Natalia has a plan in place if she sees ICE near school grounds. When that happens, she and other Safe Passage workers stay closer together and near the school, ready to quickly take cover inside and alert school staff to lock the doors. The option to stay home on days where there is a stronger ICE presence in the area, she said, makes her feel that her schools, community, and peers are protecting her.

“It is a privilege that I have to know that if something were to happen, I would be OK and it’s not the same feeling for everybody,” Medina said. “I want to make sure that, in that privilege that I have, I am able to help others that might be feeling insecure.”

A community looking out for one another

Throughout his patrols of Little Village, Baltazar Enriquez, the Little Village Community Council president, has seen how ICE has spread fear. In response, Enriquez created a volunteer patrol that drives around spotting federal agents and blowing a whistle to alert community members of their presence.

“They’re not coming for criminals,” Enriquez said. “They’re coming for the lady selling tamales, the gentleman taking his kids to school, the person waiting for a bus.” In one incident, Enriquez said, a father dropped off his child at an elementary school. ICE followed him, and he was detained a few blocks away.

“We gotta take care of each other right now,” he said. “Because no one’s taking care of us.”

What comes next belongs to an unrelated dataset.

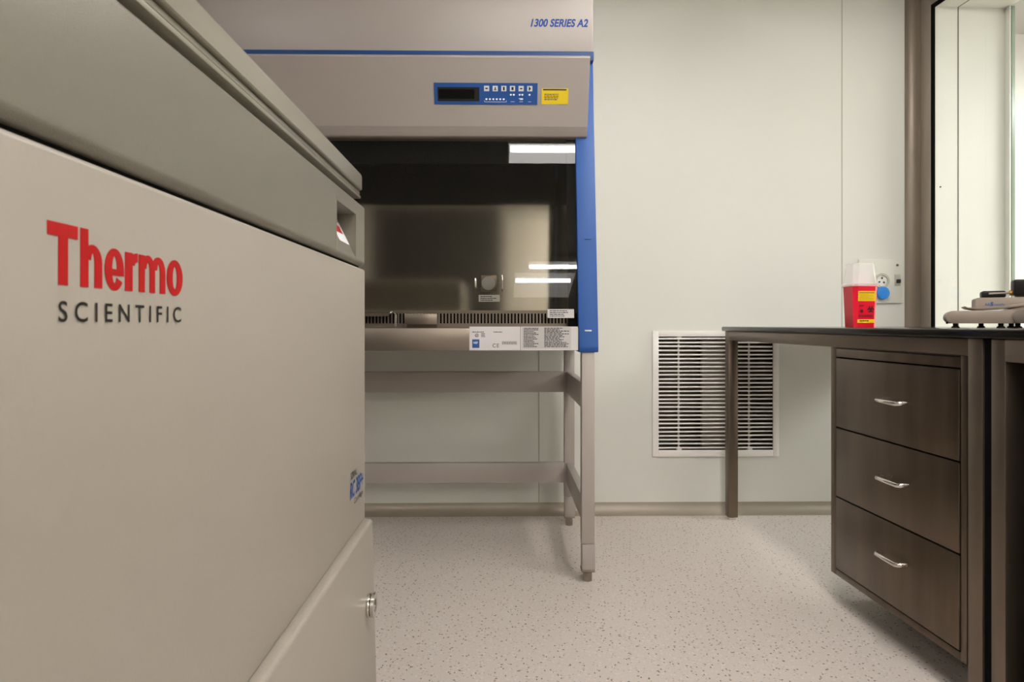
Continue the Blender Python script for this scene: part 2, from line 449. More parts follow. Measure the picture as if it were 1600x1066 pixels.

Before ICE descended on Chicago, Enriquez said he and other community members warned CPS that it would affect student attendance because many would stay home to avoid federal agents. “They’re so afraid to leave their parents because they’re scared when they get back home, they might not be there,” he said. “They go to school all worried; they can’t even think or study.”

During a Chicago School Board meeting in October, many called for the schools to offer virtual learning, but leadership said they couldn’t do so without an emergency declaration from Gov. JB Pritzker. So, Enriquez said his group created its own “magic school bus.” About a dozen volunteers signed up to informally pick up and drop off kids at school. At the start of the raids, he said, they were picking up around 68 kids.

Now, even as ICE raids become less frequent, students — and their protectors — are still scared of the chaos a confrontation with a single agent might unleash. Despite her fears, Natalia tries to go to work as often as she can. Parents often text her and ask if she has seen any federal agents; she’ll tell them if the coast is clear. They thank her for taking the risk and being their trusted eyes on the ground. Many kids, she said, also ask her if everything will be OK that day; even as she worries, she often reassures them that it will be.